--- start DATASET EXTRACT ---

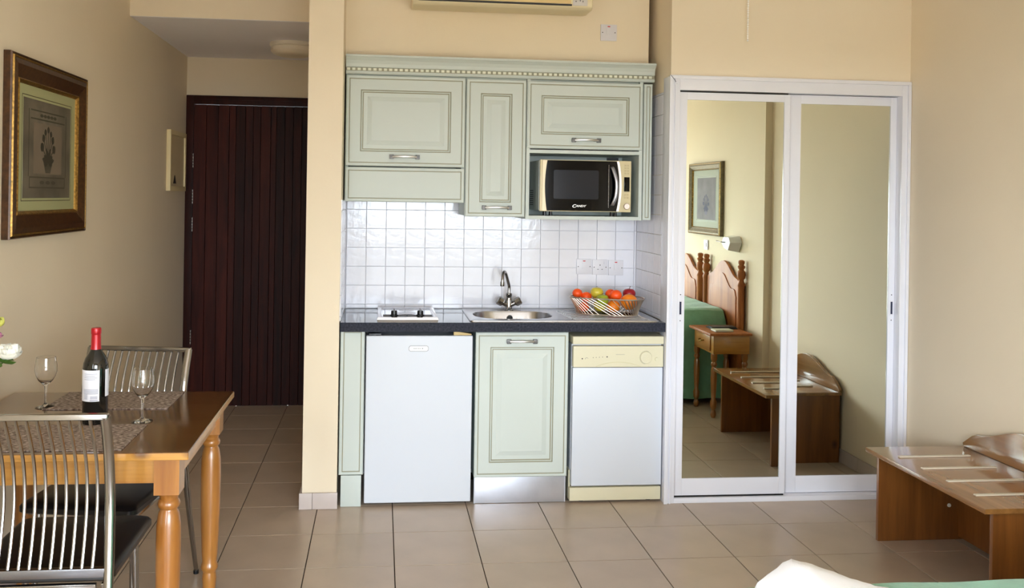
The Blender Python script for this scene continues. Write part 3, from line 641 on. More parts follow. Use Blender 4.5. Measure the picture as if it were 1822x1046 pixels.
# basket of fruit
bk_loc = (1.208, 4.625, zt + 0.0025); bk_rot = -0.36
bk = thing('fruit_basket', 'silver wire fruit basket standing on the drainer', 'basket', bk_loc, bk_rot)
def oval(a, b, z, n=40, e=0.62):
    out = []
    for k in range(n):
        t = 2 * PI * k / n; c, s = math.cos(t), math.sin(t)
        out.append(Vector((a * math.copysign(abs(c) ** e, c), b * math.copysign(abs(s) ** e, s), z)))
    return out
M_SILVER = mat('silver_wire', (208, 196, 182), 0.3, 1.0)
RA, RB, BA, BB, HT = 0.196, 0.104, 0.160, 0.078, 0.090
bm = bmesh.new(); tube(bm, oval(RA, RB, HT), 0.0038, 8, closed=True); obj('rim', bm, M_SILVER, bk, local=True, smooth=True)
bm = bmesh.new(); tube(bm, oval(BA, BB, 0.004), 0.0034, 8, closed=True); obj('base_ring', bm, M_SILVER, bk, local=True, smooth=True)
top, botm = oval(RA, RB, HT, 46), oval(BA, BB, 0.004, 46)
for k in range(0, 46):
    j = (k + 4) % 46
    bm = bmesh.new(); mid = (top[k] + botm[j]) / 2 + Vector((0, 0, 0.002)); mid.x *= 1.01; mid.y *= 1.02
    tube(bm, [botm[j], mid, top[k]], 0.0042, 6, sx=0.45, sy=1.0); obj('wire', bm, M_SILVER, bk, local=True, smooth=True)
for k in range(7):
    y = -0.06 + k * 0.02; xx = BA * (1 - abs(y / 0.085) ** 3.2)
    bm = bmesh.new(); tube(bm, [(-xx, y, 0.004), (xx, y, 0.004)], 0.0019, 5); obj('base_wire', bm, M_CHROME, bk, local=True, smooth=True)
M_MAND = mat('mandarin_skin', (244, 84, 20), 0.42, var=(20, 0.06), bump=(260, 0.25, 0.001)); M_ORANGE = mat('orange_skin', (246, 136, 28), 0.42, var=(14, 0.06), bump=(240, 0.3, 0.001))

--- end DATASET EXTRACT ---

• _WRITTEN INSTRUCTION_
Leave out the pictures and give the listing above again exactly.

• _ANSWER BELOW_
The Blender Python script for this scene continues. Write part 3, from line 641 on. More parts follow. Use Blender 4.5. Measure the picture as if it were 1822x1046 pixels.
# basket of fruit
bk_loc = (1.208, 4.625, zt + 0.0025); bk_rot = -0.36
bk = thing('fruit_basket', 'silver wire fruit basket standing on the drainer', 'basket', bk_loc, bk_rot)
def oval(a, b, z, n=40, e=0.62):
    out = []
    for k in range(n):
        t = 2 * PI * k / n; c, s = math.cos(t), math.sin(t)
        out.append(Vector((a * math.copysign(abs(c) ** e, c), b * math.copysign(abs(s) ** e, s), z)))
    return out
M_SILVER = mat('silver_wire', (208, 196, 182), 0.3, 1.0)
RA, RB, BA, BB, HT = 0.196, 0.104, 0.160, 0.078, 0.090
bm = bmesh.new(); tube(bm, oval(RA, RB, HT), 0.0038, 8, closed=True); obj('rim', bm, M_SILVER, bk, local=True, smooth=True)
bm = bmesh.new(); tube(bm, oval(BA, BB, 0.004), 0.0034, 8, closed=True); obj('base_ring', bm, M_SILVER, bk, local=True, smooth=True)
top, botm = oval(RA, RB, HT, 46), oval(BA, BB, 0.004, 46)
for k in range(0, 46):
    j = (k + 4) % 46
    bm = bmesh.new(); mid = (top[k] + botm[j]) / 2 + Vector((0, 0, 0.002)); mid.x *= 1.01; mid.y *= 1.02
    tube(bm, [botm[j], mid, top[k]], 0.0042, 6, sx=0.45, sy=1.0); obj('wire', bm, M_SILVER, bk, local=True, smooth=True)
for k in range(7):
    y = -0.06 + k * 0.02; xx = BA * (1 - abs(y / 0.085) ** 3.2)
    bm = bmesh.new(); tube(bm, [(-xx, y, 0.004), (xx, y, 0.004)], 0.0019, 5); obj('base_wire', bm, M_CHROME, bk, local=True, smooth=True)
M_MAND = mat('mandarin_skin', (244, 84, 20), 0.42, var=(20, 0.06), bump=(260, 0.25, 0.001)); M_ORANGE = mat('orange_skin', (246, 136, 28), 0.42, var=(14, 0.06), bump=(240, 0.3, 0.001))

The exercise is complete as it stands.